Suara.com - Upaya Komisi Pemberantasan Korupsi (KPK) memeriksa intensif dua tersangka korupsi dana CSR, Satori dan Heri Gunawan gagal.
Keduanya kompak tidak memenuhi panggilan penyidik dengan alasan memiliki keperluan lain.
Juru Bicara KPK Budi Prasetyo mengonfirmasi ketidakhadiran kedua anggota Komisi XI DPR RI periode 2019-2024 tersebut.
Menurutnya, KPK akan segera menjadwalkan ulang pemeriksaan bagi keduanya.
“Tidak hadir, ada keperluan lain. Nanti akan dijadwalkan kembali pemeriksaannya,” kata Budi kepada wartawan, Selasa (2/9/2025).
Ketidakhadiran ini menandai mangkirnya Satori dari Fraksi Partai NasDem untuk kedua kalinya secara berturut-turut.
Sementara bagi Heri Gunawan dari Fraksi Partai Gerindra, menjadi kali pertama ia absen setelah pada Senin (1/9/2025) kemarin sempat memenuhi panggilan penyidik seorang diri.

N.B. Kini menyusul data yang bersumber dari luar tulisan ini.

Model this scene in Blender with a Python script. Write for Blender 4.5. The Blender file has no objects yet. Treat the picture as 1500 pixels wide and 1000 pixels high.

Keduanya, yang telah berstatus tersangka, dipanggil dalam kapasitas mereka untuk didalami keterlibatannya dalam kasus dugaan gratifikasi dan tindak pidana pencucian uang (TPPU) terkait pengelolaan dana CSR dari Bank Indonesia (BI) dan Otoritas Jasa Keuangan (OJK) periode 2020–2023.
Selain memeriksa para tersangka di Jakarta, tim penyidik KPK pada hari yang sama juga menjadwalkan pemeriksaan terhadap saksi-saksi kunci di Kantor Polres Kota Cirebon, termasuk Staf Administrasi dan Tenaga Ahli Satori.
Baca Juga: KPK Panggil Satori dan Heri Gunawan Dua Hari Berturut-turut untuk Kasus CSR BI
Sebelumnya diberitakan, KPK menetapkan Anggota DPR RI Satori dan Heri Gunawan dalam kasus dugaan gratifikasi dan tindak pidana pencucian uang (TPPU) terkait penggunaan dana CSR dari BI dan OJK.
Satori dan Heri diketahui merupakan Anggota Komisi XI DPR RI periode 2019-2014. Satori berasal dari Fraksi Partai Nasdem sementara Heri dari Fraksi Partai Gerindra.
“Dua hari ke belakang, KPK menetapkan 2 orang tersangka yaitu HG sebagai Anggota Komisi XI DPR RI 2019-2024 dan ST sebagai Anggota Komisi XI DPR RI 2019-2024,” kata Pelaksana tugas (Plt) Deputi Penindakan dan Eksekusi KPK Asep Guntur Rahayu di Gedung Merah Putih KPK, Jakarta Selatan, Kamis (7/8/2025).
Keduanya dinilai melanggar Pasal 12B Undang-Undang Nomor 31 Tahun 1999 tentang Pemberantasan Tindak Pidana Korupsi sebagaimana telah diubah dengan Undang-Undang Nomor 20 Tahun 2001 tentang Perubahan atas Undang-Undang Nomor 31 Tahun 1999 tentang Pemberantasan Tindak Pidana Korupsi juncto Pasal 55 ayat (1) ke-1 juncto Pasal 64 ayat (1) KUHP serta Tindak Pidana Pencucian Uang Undang-Undang Nomor 8 Tahun 2010 tentang Pencegahan dan Pemberantasan Tindak Pidana Pencucian Uang juncto Pasal 55 ayat 1 ke-(1) KUHP.